August 21, 2017

Wish by Barbara O’Connor

Posted in Uncategorized tagged , at 1:38 am by suebe2

Wish
by Barbara O’Connor
Farrar Straus and Giroux

When eleven year-old Charlie Reese gets shipped off, she has no idea what to expect.  The family services woman says these folks are her aunt and uncle but Charlie has never even heard of them. So she shows up with a fiery hot temper. She’s sure she gets it from her daddy who goes by Scrappy.  His temper may very well be why he’s in the local correctional facility. Again.

Charlie hates school because she is surrounded by kids with real families.  There are kids whose brothers and sisters go to the school.  Kids whose mamas slip notes in their lunch boxes.  All Charlie has is a backpack buddy – Howard.

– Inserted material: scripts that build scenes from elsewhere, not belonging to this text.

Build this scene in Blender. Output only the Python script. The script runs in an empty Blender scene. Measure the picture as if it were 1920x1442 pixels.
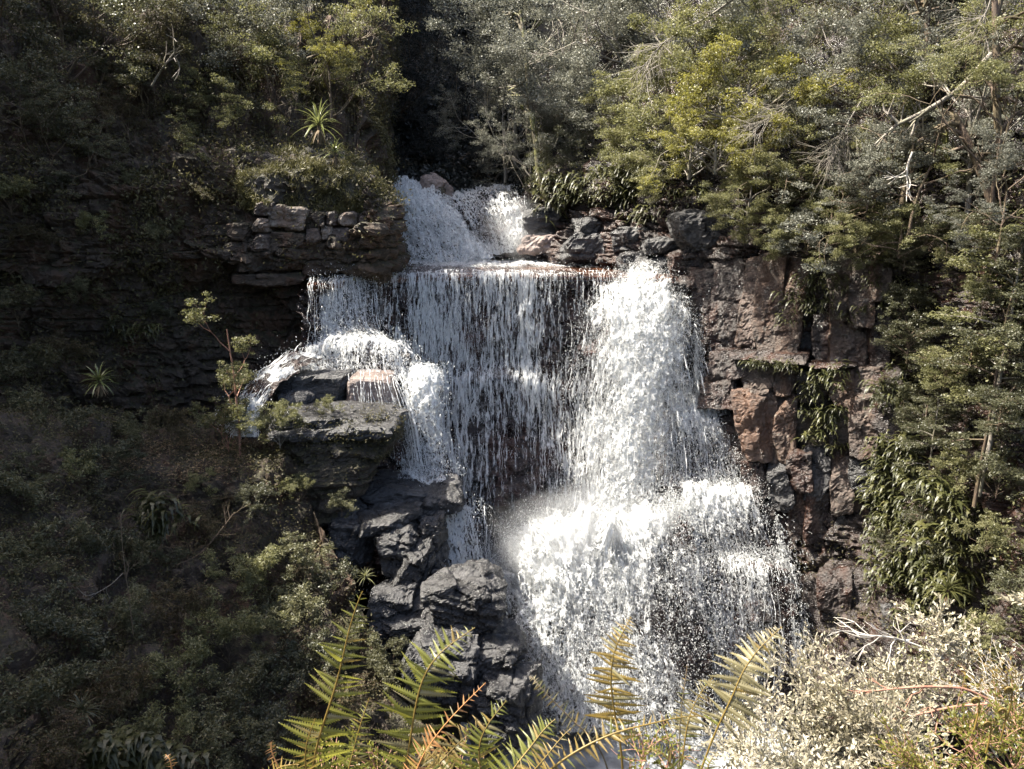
import bpy, math, random
import numpy as np
from mathutils import Vector, Matrix, Euler

# ------------------------------------------------------------------ camera, sky, sun, exposure
SC = bpy.context.scene
COL = SC.collection
R = math.radians
F_PX, PITCH = 1332.0, R(13.8)
cam_d = bpy.data.cameras.new('camera'); cam_d.sensor_width = 36.0; cam_d.lens = F_PX / 1920 * 36
cam_d.clip_start = 0.05; cam_d.clip_end = 600
cam = bpy.data.objects.new('camera', cam_d); COL.objects.link(cam)
cam.location = (0, 0, 0); cam.rotation_euler = (R(90) - PITCH, 0, 0)
SC.camera = cam

SUN_EL, SUN_AZ = R(57), R(-82)          # azimuth from +Y, negative = to the left
TO_SUN = Vector((math.sin(SUN_AZ) * math.cos(SUN_EL), math.cos(SUN_AZ) * math.cos(SUN_EL), math.sin(SUN_EL)))
W = bpy.data.worlds.new('World'); SC.world = W; W.use_nodes = True
nt = W.node_tree; bg = nt.nodes['Background']
sky = nt.nodes.new('ShaderNodeTexSky'); sky.sky_type = 'NISHITA'; sky.sun_disc = False
sky.dust_density = 4.0; sky.ozone_density = 0.4; sky.sun_elevation = SUN_EL; sky.sun_rotation = SUN_AZ
nt.links.new(sky.outputs[0], bg.inputs[0]); bg.inputs[1].default_value = 0.115
sl = bpy.data.lights.new('sun', 'SUN'); sl.energy = 5.0; sl.angle = R(0.5); sl.color = (1.0, 0.94, 0.82)
so = bpy.data.objects.new('sun', sl); COL.objects.link(so)
so.rotation_euler = TO_SUN.to_track_quat('Z', 'Y').to_euler()
SC.view_settings.view_transform = 'Standard'; SC.view_settings.look = 'None'
SC.view_settings.exposure = 2.12; SC.view_settings.gamma = 1.0
SC.render.engine = 'CYCLES'
cy = SC.cycles
cy.max_bounces = 7; cy.diffuse_bounces = 3; cy.glossy_bounces = 2; cy.transmission_bounces = 4
cy.transparent_max_bounces = 10; cy.volume_bounces = 0
cy.caustics_reflective = False; cy.caustics_refractive = False
cy.use_denoising = True
try: cy.denoiser = 'OPENIMAGEDENOISE'
except Exception: pass
cy.sample_clamp_indirect = 6.0

# ------------------------------------------------------------------ geometry helpers
CT, ST = math.cos(PITCH), math.sin(PITCH)
def ray(px, py):
    a = (px - 960) / F_PX; b = (721 - py) / F_PX
    return np.array([a, CT + b * ST, -ST + b * CT])
def P(px, py, Y):                       # the point of the gorge at distance Y that the photo shows at (px, py)
    d = ray(px, py); return d * (Y / d[1])
def PZ(px, py, z):
    d = ray(px, py); return d * (z / d[2])

def _h(ix, iy, iz, seed):
    h = (ix.astype(np.int64) * 374761393 + iy.astype(np.int64) * 668265263 + iz.astype(np.int64) * 2147483647 + seed * 974634777) & 0xffffffff
    h = ((h ^ (h >> 13)) * 1274126177) & 0xffffffff
    h = ((h ^ (h >> 15)) * 2246822519) & 0xffffffff
    return ((h ^ (h >> 16)) & 0xffffff) / float(0xffffff)
def vnoise(p, seed=0):
    i = np.floor(p); f = p - i; f = f * f * (3 - 2 * f); i = i.astype(np.int64)
    x, y, z = i[..., 0], i[..., 1], i[..., 2]; r = 0
    for dx in (0, 1):
        for dy in (0, 1):
            for dz in (0, 1):
                w = (f[..., 0] if dx else 1 - f[..., 0]) * (f[..., 1] if dy else 1 - f[..., 1]) * (f[..., 2] if dz else 1 - f[..., 2])
                r = r + w * _h(x + dx, y + dy, z + dz, seed)
    return r * 2 - 1
def fbm(p, oct=4, seed=0, gain=0.5):
    r = 0; a = 1; p = np.asarray(p, float)
    for o in range(oct):
        r = r + a * vnoise(p * (2.03 ** o) + 17.3 * o, seed + o); a *= gain
    return r
def worley(p, seed=0):
    i = np.floor(p).astype(np.int64)
    f1 = np.full(p.shape[:-1], 9.0); f2 = f1.copy(); cid = np.zeros(p.shape[:-1])
    for dx in (-1, 0, 1):
        for dy in (-1, 0, 1):
            for dz in (-1, 0, 1):
                c = i + np.array([dx, dy, dz]); x, y, z = c[..., 0], c[..., 1], c[..., 2]
                q = np.stack([x + _h(x, y, z, seed), y + _h(x, y, z, seed + 7), z + _h(x, y, z, seed + 13)], -1)
                d = np.linalg.norm(q - p, axis=-1); rid = _h(x, y, z, seed + 29)
                m = d < f1
                f2 = np.where(m, f1, np.minimum(f2, d)); cid = np.where(m, rid, cid); f1 = np.where(m, d, f1)
    return f1, f2, cid
def sstep(a, b, x):
    t = np.clip((x - a) / (b - a), 0, 1); return t * t * (3 - 2 * t)

def mesh(name, V, Fs, smooth=False, attrs=None):
    V = np.asarray(V, np.float32).reshape(-1, 3)
    if not isinstance(Fs, (list, tuple)): Fs = [Fs]
    Fs = [np.asarray(f, np.int32) for f in Fs if len(f)]
    me = bpy.data.meshes.new(name)
    me.vertices.add(len(V)); me.vertices.foreach_set('co', V.ravel())
    idx = np.concatenate([f.ravel() for f in Fs]); tot = np.concatenate([np.full(len(f), f.shape[1], np.int32) for f in Fs])
    st = np.concatenate([[0], np.cumsum(tot)[:-1]]).astype(np.int32)
    me.loops.add(len(idx)); me.loops.foreach_set('vertex_index', idx)
    me.polygons.add(len(tot)); me.polygons.foreach_set('loop_start', st)
    try: me.polygons.foreach_set('loop_total', tot)
    except Exception: pass
    me.polygons.foreach_set('use_smooth', np.full(len(tot), smooth))
    for k, (ty, a) in (attrs or {}).items():
        at = me.attributes.new(k, ty, 'POINT')
        at.data.foreach_set('vector' if ty == 'FLOAT_VECTOR' else 'value', np.asarray(a, np.float32).ravel())
    me.update(calc_edges=True); me.validate()
    return me
def obj(name, me, mt=None, parent=None, loc=None):
    o = bpy.data.objects.new(name, me); COL.objects.link(o)
    if mt is not None and me is not None and not me.materials: me.materials.append(mt)
    if parent is not None: o.parent = parent
    if loc is not None: o.location = loc
    return o
def thing(name, label, cat, loc=(0, 0, 0), rot=(0, 0, 0), group=None, scale=1.0):
    o = bpy.data.objects.new(name, None); COL.objects.link(o); o.empty_display_size = 0.2
    o.location = loc; o.rotation_euler = rot; o.scale = (scale,) * 3
    return tag(o, label, cat, group)
def tag(o, label, cat, group=None):
    o['label'] = label; o['category'] = cat
    if group: o['group'] = group
    return o
def struct(name, me, mt):
    o = obj(name, me, mt); o['kind'] = 'structure'; return o

def cr(C, n):                           # Catmull-Rom resample along axis 0
    m = len(C)
    if m == 2:
        t = np.linspace(0, 1, n).reshape((-1,) + (1,) * (C.ndim - 1)); return C[0] * (1 - t) + C[1] * t
    s = np.linspace(0, m - 1, n); i = np.clip(np.floor(s).astype(int), 0, m - 2); t = (s - i).reshape((-1,) + (1,) * (C.ndim - 1))
    g = lambda k: C[np.clip(k, 0, m - 1)]
    p0, p1, p2, p3 = g(i - 1), g(i), g(i + 1), g(i + 2)
    p0 = np.where((i == 0).reshape(t.shape), 2 * p1 - p2, p0); p3 = np.where((i == m - 2).reshape(t.shape), 2 * p2 - p1, p3)
    return 0.5 * (2 * p1 + (p2 - p0) * t + (2 * p0 - 5 * p1 + 4 * p2 - p3) * t ** 2 + (3 * p1 - p0 - 3 * p2 + p3) * t ** 3)
def ctrl(rows):
    return np.array([[P(*c) for c in r] for r in rows])
def patch(C, nv, nu):
    G = cr(C, nv); return np.swapaxes(cr(np.swapaxes(G, 0, 1), nu), 0, 1)
def gnormals(G):
    du = np.gradient(G, axis=1); dv = np.gradient(G, axis=0)
    n = np.cross(du, dv); n /= np.linalg.norm(n, axis=-1, keepdims=True) + 1e-9
    if (n * -G).sum() < 0: n = -n
    return n
def gfaces(nv, nu):
    i = np.arange(nv * nu).reshape(nv, nu)
    return np.stack([i[:-1, :-1], i[1:, :-1], i[1:, 1:], i[:-1, 1:]], -1).reshape(-1, 4)
def gsize(C, res):
    lu = np.linalg.norm(np.diff(C, axis=1), axis=-1).sum(1).max(); lv = np.linalg.norm(np.diff(C, axis=0), axis=-1).sum(0).max()
    return max(4, int(lv / res)), max(4, int(lu / res))
def tube(pts, rad, n=6):
    pts = np.asarray(pts, float); rad = np.broadcast_to(np.asarray(rad, float), (len(pts),))
    t = np.gradient(pts, axis=0); t /= np.linalg.norm(t, axis=1, keepdims=True) + 1e-9
    ref = np.array([0.31, 0.17, 0.93]) if abs(t[:, 2]).mean() < 0.8 else np.array([0.9, 0.3, 0.1])
    a = np.cross(t, ref); a /= np.linalg.norm(a, axis=1, keepdims=True) + 1e-9; b = np.cross(t, a)
    th = np.arange(n) * 2 * np.pi / n
    V = pts[:, None] + rad[:, None, None] * (np.cos(th)[None, :, None] * a[:, None] + np.sin(th)[None, :, None] * b[:, None])
    i = np.arange(len(pts) * n).reshape(len(pts), n); j = np.roll(i, -1, axis=1)
    Fq = np.stack([i[:-1], j[:-1], j[1:], i[1:]], -1).reshape(-1, 4)
    return V.reshape(-1, 3), Fq
def join(parts):
    V = []; Fq = []; o = 0
    for v, f in parts:
        V.append(v); Fq.append(np.asarray(f) + o); o += len(v)
    return np.concatenate(V), np.concatenate(Fq)

# ------------------------------------------------------------------ materials
def newmat(name):
    m = bpy.data.materials.new(name); m.use_nodes = True
    t = m.node_tree; b = t.nodes['Principled BSDF']; o = t.nodes['Material Output']
    return m, t, b, o
def N(t, ty, **kw):
    n = t.nodes.new(ty)
    for k, v in kw.items():
        if k == 'ins':
            for kk, vv in v.items():
                s = n.inputs[kk]
                if hasattr(vv, 'is_linked'): t.links.new(vv, s)
                else: s.default_value = vv
        else: setattr(n, k, v)
    return n
def ramp(t, fac, stops):
    n = t.nodes.new('ShaderNodeValToRGB'); e = n.color_ramp.elements
    while len(e) < len(stops): e.new(0.5)
    for k, (p, c) in enumerate(stops): e[k].position = p; e[k].color = (*c, 1) if len(c) == 3 else c
    t.links.new(fac, n.inputs[0]); return n.outputs[0]
def math_(t, op, a, b=0.0, c=0.0, clamp=False):
    n = t.nodes.new('ShaderNodeMath'); n.operation = op; n.use_clamp = clamp
    for k, v in enumerate((a, b, c)):
        if hasattr(v, 'is_linked'): t.links.new(v, n.inputs[k])
        else: n.inputs[k].default_value = v
    return n.outputs[0]
def mixc(t, fac, a, b, mode='MIX'):
    n = t.nodes.new('ShaderNodeMix'); n.data_type = 'RGBA'; n.blend_type = mode
    for s, v in ((n.inputs[0], fac), (n.inputs[6], a), (n.inputs[7], b)):
        if hasattr(v, 'is_linked'): t.links.new(v, s)
        else: s.default_value = v if isinstance(v, float) else (*v, 1)
    return n.outputs[2]

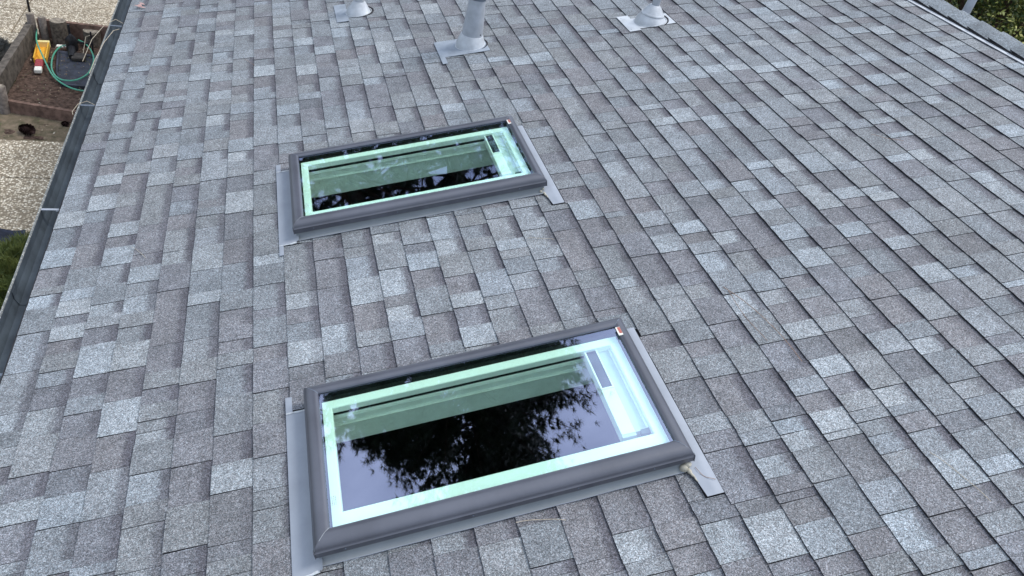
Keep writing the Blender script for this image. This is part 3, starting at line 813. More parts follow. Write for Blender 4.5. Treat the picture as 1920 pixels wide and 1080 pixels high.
    b = MB(); b.box(ox1+.001, SL-.092, oy0+.008, oy1+.004, .020, .0360); ch = b.build('blind_channel', M['channel'], root)
    b = MB(); b.box(ox1+.001, SL-.086, oy1+.0045, oy1+.0300-.012, .018, .0440); b.build('end_cap', M['dark'], ch)
    b = MB(); b.box(ox1+.022, SL-.086, oy0-.014, oy0+.0075, .018, .0440); b.build('end_cap', M['dark'], ch)
    b = MB(); b.box(SL-.0915, SL-.0855, oy0+.008, oy1+.004, .020, .0470); b.build('channel_rib', M['white'], ch)
    # faint etched maker's mark in the near down-slope corner of the glass, too small to read
    b = MB()
    for r in range(3):
        yy = 0.150
        while yy < 0.182:
            l = rs.uniform(0.002, 0.005); b.box(0.060+r*0.006, 0.0625+r*0.006, yy, yy+l, .08755, .08775); yy += l+rs.uniform(.0015, .003)
    b.build('etched_mark', M['flash'], root)
    # screws in the near face
    for x in (0.085, 0.50, 0.86, 1.13):
        b = MB(); b.tube([(x, 0.0008, .060), (x, -0.0022, .060)], [.0030, .0024], 8); b.build('screw', M['collar'], root)
    # apron below the near rail, with its turned-out lip over the shingles
    b = MB(); W_ = -0.004
    b.loft([[Vector((x, yy, z)) for x in (-.004, SL*0.25, SL*.5, SL*.75, SL-.006)] for yy, z in ((.012, .058), (.009, .020), (.004, .0150), (-.006, .0140), (-.012, .0125), (-.0125, .010))], 0, False)
    b.build('apron_flashing', M['apron'], root, smooth=True, angle=60)
    b = MB(); b.tube([(x, -.0125+rs.uniform(-.001, .001), .0125) for x in [i*SL/24 for i in range(25)]], .0017, 5)
    b.build('apron_edge', M['flash'], root)
    # down-slope side flashing: wide pan with narrow tails
    z = 0.0140
    b = MB()
    xs = [-.094, -.089, -.060, -.030, -.012, .006]; zs = [.0125, z, z, z+.001, z+.004, z+.018]
    b.loft([[Vector((x, yy, q)) for x, q in zip(xs, zs)] for yy in (-.032, .10, .25, .40, .55, .650)], 0, False)
    b.loft([[Vector((x, yy, q)) for x, q in ((-.094, .0125), (-.090, z), (-.072, z))] for yy in (-.107, -.032)], 0, False)
    b.loft([[Vector((x, yy, q)) for x, q in ((-.094, .0125), (-.090, z), (-.068, z))] for yy in (.650, .735)], 0, False)
    b.box(-.094, -.072, -.1075, -.107, .008, z)
    b.build('side_flashing', M['flash'], root, smooth=True, angle=50)
    b = MB(); b.tube([(x, .651+rs.uniform(-.0015, .0015), z+.0015) for x in (-.092, -.080, -.068, -.050, -.030, -.010, -.001)], [.003, .004, .0035, .0045, .004, .003, .002], 6)
    b.build('flashing_seam', M['bead'], root, smooth=True)
    b = MB(); b.tube([(-.094+i*.0125, -.033+rs.uniform(-.001, .001)+(.004 if i > 5 else 0), z+.001) for i in range(8)], [.0025, .002, .002, .0022, .002, .004, .0055, .004], 6)
    b.build('flashing_seam', M['bead'], root, smooth=True)
    # up-slope side flashing with a long tail past the near corner
    b = MB()
    x0 = SL-.008
    def rr_(yy, xl):
        return [Vector((xl, yy, z+.0005)), Vector((SL+.030, yy, z)), Vector((SL+.0620, yy, z)), Vector((SL+.0645, yy, .0115))]
    b.loft([rr_(-.124, SL+.003), rr_(-.09, SL-.001), rr_(-.03, x0), rr_(.10, x0), rr_(.35, x0), rr_(SW, x0)], 0, False)
    b.build('side_flashing', M['flash'], root, smooth=True, angle=50)
    # lump and smear of old sealant at the near up-slope corner
    b = MB()
    for (cx, cy, cz, r, sx, sy) in ((SL-.026, -.002, .020, .0165, 1.0, .9), (SL-.012, .002, .030, .012, 1.1, 1.0), (SL-.014, -.016, .016, .009, 0.8, 1.3)):
        if tape: r *= .45
        rings = []
        for a in range(1, 7):
            ph = math.pi*a/7
            rings.append([Vector((cx+sx*r*math.sin(ph)*math.cos(t_)*(1+.25*noise.noise(Vector((a*.9, t_*1.3, cx*90)))), cy+sy*r*math.sin(ph)*math.sin(t_), cz+r*math.cos(ph))) for t_ in [k*math.pi/4 for k in range(8)]])
        b.loft(rings, 0, True, True)
    pts = [(SL-.013+.0016*i+.0015*math.sin(i*2), -.012-.0075*i, .0140) for i in range(8)]
    b.tube(pts, [.006, .0055, .0045, .0045, .003, .0032, .002, .001], 6)
    b.build('sealant_lump', M['caulk'], root, smooth=True, angle=80)
    # small red and white sticker at the far up-slope corner of the cladding
    b = MB(); b.box(SL-.044, SL-.026, SW-.105, SW-.060, .0985, .1018); st = b.build('sticker', M['whp'], root)
    b = MB(); b.box(SL-.038, SL-.0265, SW-.096, SW-.062, .1018, .1023); b.build('sticker_print', M['red'], st)
    return root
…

Charlie doesn’t understand Howard.  He rather read or do a cross word puzzle than run or explore.  But maybe that makes sense since one leg is shorter than the other, giving him an odd up and down walk. Aunt Bertha describes Howard and his kin as good-hearted but Charlie doesn’t get it.  Why doesn’t he get mad when the other kids make fun of his walk?  He doesn’t even seem happy when she stands up for him and even gets in a fight.

 

But maybe his heart is a good thing.  Cause he doesn’t get mad when Charlie lashes out.  He spends all kinds of time helping her catch a stray hound that she’s nicknamed Wishbone.  In fact, every one seems to be helping.  Howard helps her build a huge box trap.  Bertha gives her meatloaf for bait.  Uncle Gus brings home a collar.  It’s like they all believe in her.

But Charlie only has faith in one thing. That if she wishes every day for long enough her wish will come true.  She’s been wishing for years and it is bound to happen sooner or later.  And when it does, she’ll finally have someplace to belong.

I seem to have stumbled across a number of books lately that explore family and home (see Beyond the Bright Sea by Lauren Wolk and Hoot and Honk Just Can’t Sleep by Leslie Helakoski). Although the themes may be similar, the books are as different as different can be.  Wish is a contemporary novel set in rural North Carolina.  It isn’t as dark as Beyond the Bright Sea sometimes feels although both are for a middle grade audience.  That said, I think Wish is for slightly younger readers than Beyond the Bright Sea. 

It isn’t surprising that the first one Charlie bounds with is a stray dog.  After all, she doesn’t feel like she belongs and this feeling will  resonate with young readers whether they are struggling to fit in at home or at school.

Read it and get ready for some powerful discussions about what it means to fit in and the best definition of family.